Exercise brief: Give a verbatim copy of the lines below, minus the pictures.
━━━━━━━━━━
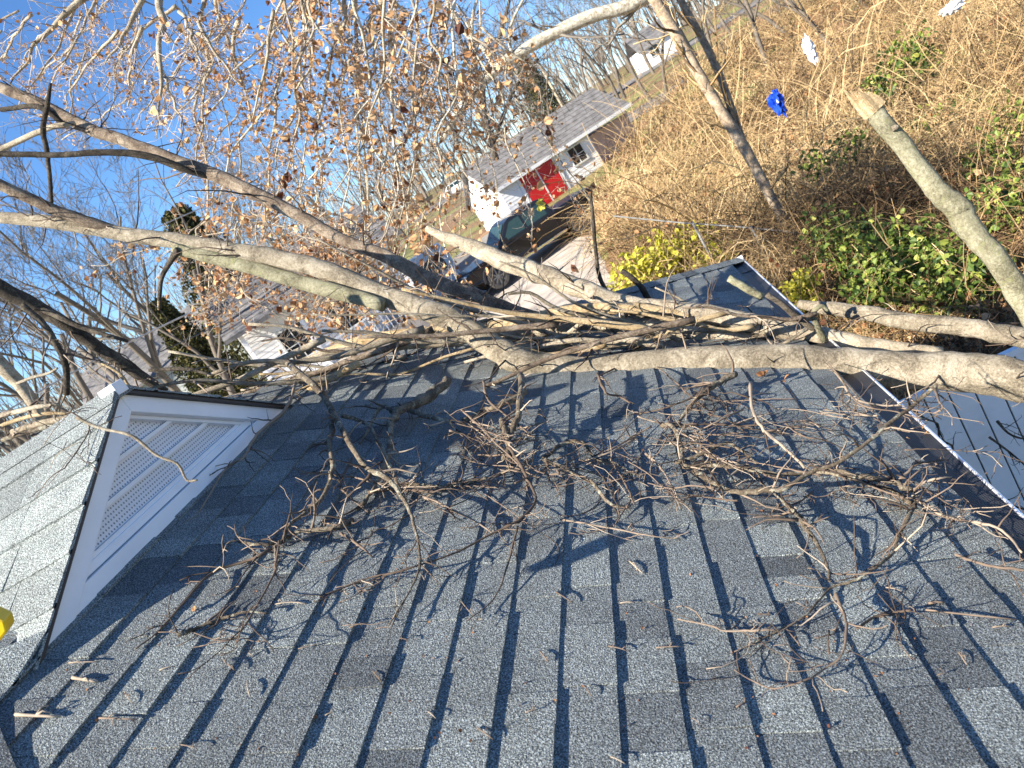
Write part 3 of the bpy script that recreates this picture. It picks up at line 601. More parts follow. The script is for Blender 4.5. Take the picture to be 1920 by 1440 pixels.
# branches and twigs fanned out over the shingles: (points, start width, end width, start/end height, side twigs)
RT = [
 ([(537, 680), (600, 733), (623, 787), (618, 835), (623, 880), (600, 937), (550, 980), (530, 1012)], 13, 6, .22, .03, 12),
 ([(600, 733), (628, 780), (677, 867), (730, 900), (753, 933), (768, 965), (780, 1000), (787, 1050), (775, 1095), (730, 1172)], 12, 3, .2, .03, 16),
 ([(640, 778), (690, 798), (720, 850), (745, 905), (760, 940)], 9, 5, .17, .06, 6),
 ([(840, 712), (800, 745), (760, 765), (733, 785), (730, 830), (722, 868), (690, 930), (672, 955)], 20, 7, .12, .02, 8),
 ([(735, 768), (715, 762), (692, 800), (675, 832)], 9, 4, .1, .03, 3),
 ([(755, 764), (800, 780), (835, 790), (853, 803), (835, 815)], 11, 4, .09, .04, 4),
 ([(953, 838), (973, 867), (993, 907), (1002, 940), (977, 973), (923, 1000), (847, 1040), (750, 1073), (690, 1086), (600, 1120)], 6, 3, .14, .02, 18),
 ([(973, 987), (953, 1053), (927, 1120), (877, 1165)], 4, 2, .06, .02, 3),
 ([(1020, 862), (1043, 873), (1107, 903), (1140, 943), (1175, 952)], 10, 5, .07, .03, 8),
 ([(1175, 950), (1182, 935), (1160, 970), (1150, 988)], 4, 2, .05, .02, 2),
 ([(1020, 860), (1057, 832), (1093, 830), (1115, 857), (1157, 870), (1175, 883), (1202, 892)], 8, 3, .04, .03, 10),
 ([(978, 705), (975, 770), (962, 800), (953, 838), (945, 860)], 14, 8, .2, .05, 10),
 ([(940, 788), (952, 830), (958, 860)], 12, 9, .14, .03, 5),
 ([(985, 735), (935, 760), (905, 770), (870, 790)], 14, 8, .1, .04, 5),
 ([(905, 715), (915, 750), (950, 780), (1003, 820)], 5, 3, .25, .1, 5),
 ([(865, 770), (900, 800), (930, 830), (975, 880), (990, 920)], 4, 3, .12, .05, 6),
 ([(1280, 877), (1330, 872), (1380, 874), (1463, 890), (1523, 884), (1567, 887), (1627, 908), (1680, 921), (1706, 942)], 9, 7, .05, .04, 18),
 ([(1265, 868), (1320, 850), (1363, 833), (1390, 843), (1419, 867)], 8, 5, .05, .07, 5),
 ([(1300, 880), (1340, 907), (1380, 923), (1440, 917), (1467, 917), (1520, 887), (1570, 867), (1643, 817), (1677, 787), (1723, 750), (1756, 722)], 11, 7, .04, .42, 12),
 ([(1409, 716), (1410, 763), (1427, 803), (1467, 837), (1511, 877)], 6, 6, .3, .1, 6),
 ([(1567, 883), (1640, 897), (1677, 903), (1690, 913), (1713, 920), (1717, 942), (1703, 973), (1680, 1017), (1677, 1033), (1643, 1063), (1597, 1090), (1557, 1103), (1513, 1153), (1460, 1183), (1395, 1215)], 11, 3, .07, .02, 20),
 ([(1447, 920), (1487, 960), (1513, 993), (1533, 1020), (1553, 1067), (1556, 1090)], 10, 5, .05, .06, 9),
 ([(1565, 1110), (1578, 1140), (1587, 1170), (1580, 1227), (1545, 1255), (1513, 1273), (1453, 1290), (1410, 1277), (1373, 1257)], 7, 2, .07, .02, 10),
 ([(1713, 920), (1735, 904), (1762, 898), (1785, 893)], 6, 3, .07, .1, 2),
 ([(1685, 905), (1707, 880), (1716, 866), (1740, 868), (1758, 872)], 7, 3, .07, .1, 3),
 ([(1717, 935), (1753, 960), (1780, 972), (1813, 977), (1863, 987), (1893, 1007), (1914, 1037)], 7, 4, .05, .06, 10),
 ([(1270, 1160), (1330, 1172), (1363, 1183), (1420, 1182), (1464, 1180)], 3, 5, .03, .03, 6),
 ([(1607, 1175), (1640, 1157), (1680, 1147), (1707, 1143)], 6, 4, .02, .03, 4),
 ([(1790, 1040), (1840, 1058), (1880, 1066), (1925, 1068)], 6, 5, .05, .06, 3),
 ([(1050, 973), (1140, 990), (1210, 1003), (1276, 1012)], 4, 2, .04, .02, 6),
 ([(660, 975), (633, 990), (567, 997), (527, 1017), (490, 1020), (447, 1016)], 12, 5, .04, .03, 12),
 ([(527, 1017), (493, 1037), (460, 1053), (400, 1073), (353, 1120), (300, 1180), (253, 1217)], 6, 3, .05, .02, 10),
 ([(523, 1015), (520, 1050), (513, 1080), (473, 1150), (450, 1185), (446, 1195), (410, 1202), (363, 1187)], 6, 2, .1, .02, 10),
 ([(333, 1192), (370, 1178), (413, 1160), (460, 1147), (503, 1150)], 9, 4, .02, .03, 4),
 ([(553, 718), (537, 763), (483, 813), (457, 857), (423, 880), (373, 957)], 7, 3, .12, .04, 8),
 ([(1380, 700), (1345, 720), (1310, 745), (1285, 775), (1270, 800)], 12, 5, .12, .03, 12),
 ([(1350, 712), (1320, 735), (1260, 760), (1200, 775)], 6, 2, .1, .03, 8),
 ([(1240, 795), (1262, 800), (1275, 830), (1282, 870)], 9, 7, .06, .05, 6),
 ([(1120, 700), (1135, 735), (1160, 745), (1180, 755)], 6, 3, .15, .04, 5),
 ([(760, 905), (830, 912), (900, 900), (960, 880), (1000, 862)], 8, 5, .03, .05, 16),
 ([(690, 925), (750, 918), (810, 920), (850, 905)], 7, 4, .04, .03, 12),
 ([(660, 860), (640, 905), (655, 930), (690, 960)], 5, 3, .05, .03, 6),
 ([(560, 885), (640, 890), (700, 905), (760, 915)], 4, 3, .05, .04, 8),
 ([(790, 930), (840, 950), (890, 975), (925, 1000)], 6, 3, .05, .02, 8),
 ([(640, 1000), (680, 1030), (700, 1045)], 6, 3, .04, .02, 4),
 ([(1270, 800), (1330, 795), (1390, 800), (1440, 790)], 5, 2, .06, .04, 10),
 ([(1255, 830), (1300, 845), (1350, 860), (1405, 872)], 6, 4, .05, .05, 12),
 ([(1210, 850), (1240, 880), (1262, 920), (1270, 960)], 5, 2, .06, .03, 8),
 ([(1150, 870), (1175, 910), (1190, 945)], 4, 3, .05, .05, 5),
 ([(1755, 725), (1760, 750), (1768, 765), (1752, 775)], 5, 3, .42, .4, 5),
 ([(1590, 735), (1620, 760), (1680, 772), (1740, 790)], 4, 2, .3, .3, 6),
 ([(1580, 715), (1600, 745), (1650, 760), (1690, 762)], 5, 3, .25, .2, 8),
 ([(130, 770), (170, 800), (150, 840), (120, 880)], 3, 2, .5, .35, 8),
]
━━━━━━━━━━
Result for this task:
Write part 3 of the bpy script that recreates this picture. It picks up at line 601. More parts follow. The script is for Blender 4.5. Take the picture to be 1920 by 1440 pixels.
# branches and twigs fanned out over the shingles: (points, start width, end width, start/end height, side twigs)
RT = [
 ([(537, 680), (600, 733), (623, 787), (618, 835), (623, 880), (600, 937), (550, 980), (530, 1012)], 13, 6, .22, .03, 12),
 ([(600, 733), (628, 780), (677, 867), (730, 900), (753, 933), (768, 965), (780, 1000), (787, 1050), (775, 1095), (730, 1172)], 12, 3, .2, .03, 16),
 ([(640, 778), (690, 798), (720, 850), (745, 905), (760, 940)], 9, 5, .17, .06, 6),
 ([(840, 712), (800, 745), (760, 765), (733, 785), (730, 830), (722, 868), (690, 930), (672, 955)], 20, 7, .12, .02, 8),
 ([(735, 768), (715, 762), (692, 800), (675, 832)], 9, 4, .1, .03, 3),
 ([(755, 764), (800, 780), (835, 790), (853, 803), (835, 815)], 11, 4, .09, .04, 4),
 ([(953, 838), (973, 867), (993, 907), (1002, 940), (977, 973), (923, 1000), (847, 1040), (750, 1073), (690, 1086), (600, 1120)], 6, 3, .14, .02, 18),
 ([(973, 987), (953, 1053), (927, 1120), (877, 1165)], 4, 2, .06, .02, 3),
 ([(1020, 862), (1043, 873), (1107, 903), (1140, 943), (1175, 952)], 10, 5, .07, .03, 8),
 ([(1175, 950), (1182, 935), (1160, 970), (1150, 988)], 4, 2, .05, .02, 2),
 ([(1020, 860), (1057, 832), (1093, 830), (1115, 857), (1157, 870), (1175, 883), (1202, 892)], 8, 3, .04, .03, 10),
 ([(978, 705), (975, 770), (962, 800), (953, 838), (945, 860)], 14, 8, .2, .05, 10),
 ([(940, 788), (952, 830), (958, 860)], 12, 9, .14, .03, 5),
 ([(985, 735), (935, 760), (905, 770), (870, 790)], 14, 8, .1, .04, 5),
 ([(905, 715), (915, 750), (950, 780), (1003, 820)], 5, 3, .25, .1, 5),
 ([(865, 770), (900, 800), (930, 830), (975, 880), (990, 920)], 4, 3, .12, .05, 6),
 ([(1280, 877), (1330, 872), (1380, 874), (1463, 890), (1523, 884), (1567, 887), (1627, 908), (1680, 921), (1706, 942)], 9, 7, .05, .04, 18),
 ([(1265, 868), (1320, 850), (1363, 833), (1390, 843), (1419, 867)], 8, 5, .05, .07, 5),
 ([(1300, 880), (1340, 907), (1380, 923), (1440, 917), (1467, 917), (1520, 887), (1570, 867), (1643, 817), (1677, 787), (1723, 750), (1756, 722)], 11, 7, .04, .42, 12),
 ([(1409, 716), (1410, 763), (1427, 803), (1467, 837), (1511, 877)], 6, 6, .3, .1, 6),
 ([(1567, 883), (1640, 897), (1677, 903), (1690, 913), (1713, 920), (1717, 942), (1703, 973), (1680, 1017), (1677, 1033), (1643, 1063), (1597, 1090), (1557, 1103), (1513, 1153), (1460, 1183), (1395, 1215)], 11, 3, .07, .02, 20),
 ([(1447, 920), (1487, 960), (1513, 993), (1533, 1020), (1553, 1067), (1556, 1090)], 10, 5, .05, .06, 9),
 ([(1565, 1110), (1578, 1140), (1587, 1170), (1580, 1227), (1545, 1255), (1513, 1273), (1453, 1290), (1410, 1277), (1373, 1257)], 7, 2, .07, .02, 10),
 ([(1713, 920), (1735, 904), (1762, 898), (1785, 893)], 6, 3, .07, .1, 2),
 ([(1685, 905), (1707, 880), (1716, 866), (1740, 868), (1758, 872)], 7, 3, .07, .1, 3),
 ([(1717, 935), (1753, 960), (1780, 972), (1813, 977), (1863, 987), (1893, 1007), (1914, 1037)], 7, 4, .05, .06, 10),
 ([(1270, 1160), (1330, 1172), (1363, 1183), (1420, 1182), (1464, 1180)], 3, 5, .03, .03, 6),
 ([(1607, 1175), (1640, 1157), (1680, 1147), (1707, 1143)], 6, 4, .02, .03, 4),
 ([(1790, 1040), (1840, 1058), (1880, 1066), (1925, 1068)], 6, 5, .05, .06, 3),
 ([(1050, 973), (1140, 990), (1210, 1003), (1276, 1012)], 4, 2, .04, .02, 6),
 ([(660, 975), (633, 990), (567, 997), (527, 1017), (490, 1020), (447, 1016)], 12, 5, .04, .03, 12),
 ([(527, 1017), (493, 1037), (460, 1053), (400, 1073), (353, 1120), (300, 1180), (253, 1217)], 6, 3, .05, .02, 10),
 ([(523, 1015), (520, 1050), (513, 1080), (473, 1150), (450, 1185), (446, 1195), (410, 1202), (363, 1187)], 6, 2, .1, .02, 10),
 ([(333, 1192), (370, 1178), (413, 1160), (460, 1147), (503, 1150)], 9, 4, .02, .03, 4),
 ([(553, 718), (537, 763), (483, 813), (457, 857), (423, 880), (373, 957)], 7, 3, .12, .04, 8),
 ([(1380, 700), (1345, 720), (1310, 745), (1285, 775), (1270, 800)], 12, 5, .12, .03, 12),
 ([(1350, 712), (1320, 735), (1260, 760), (1200, 775)], 6, 2, .1, .03, 8),
 ([(1240, 795), (1262, 800), (1275, 830), (1282, 870)], 9, 7, .06, .05, 6),
 ([(1120, 700), (1135, 735), (1160, 745), (1180, 755)], 6, 3, .15, .04, 5),
 ([(760, 905), (830, 912), (900, 900), (960, 880), (1000, 862)], 8, 5, .03, .05, 16),
 ([(690, 925), (750, 918), (810, 920), (850, 905)], 7, 4, .04, .03, 12),
 ([(660, 860), (640, 905), (655, 930), (690, 960)], 5, 3, .05, .03, 6),
 ([(560, 885), (640, 890), (700, 905), (760, 915)], 4, 3, .05, .04, 8),
 ([(790, 930), (840, 950), (890, 975), (925, 1000)], 6, 3, .05, .02, 8),
 ([(640, 1000), (680, 1030), (700, 1045)], 6, 3, .04, .02, 4),
 ([(1270, 800), (1330, 795), (1390, 800), (1440, 790)], 5, 2, .06, .04, 10),
 ([(1255, 830), (1300, 845), (1350, 860), (1405, 872)], 6, 4, .05, .05, 12),
 ([(1210, 850), (1240, 880), (1262, 920), (1270, 960)], 5, 2, .06, .03, 8),
 ([(1150, 870), (1175, 910), (1190, 945)], 4, 3, .05, .05, 5),
 ([(1755, 725), (1760, 750), (1768, 765), (1752, 775)], 5, 3, .42, .4, 5),
 ([(1590, 735), (1620, 760), (1680, 772), (1740, 790)], 4, 2, .3, .3, 6),
 ([(1580, 715), (1600, 745), (1650, 760), (1690, 762)], 5, 3, .25, .2, 8),
 ([(130, 770), (170, 800), (150, 840), (120, 880)], 3, 2, .5, .35, 8),
]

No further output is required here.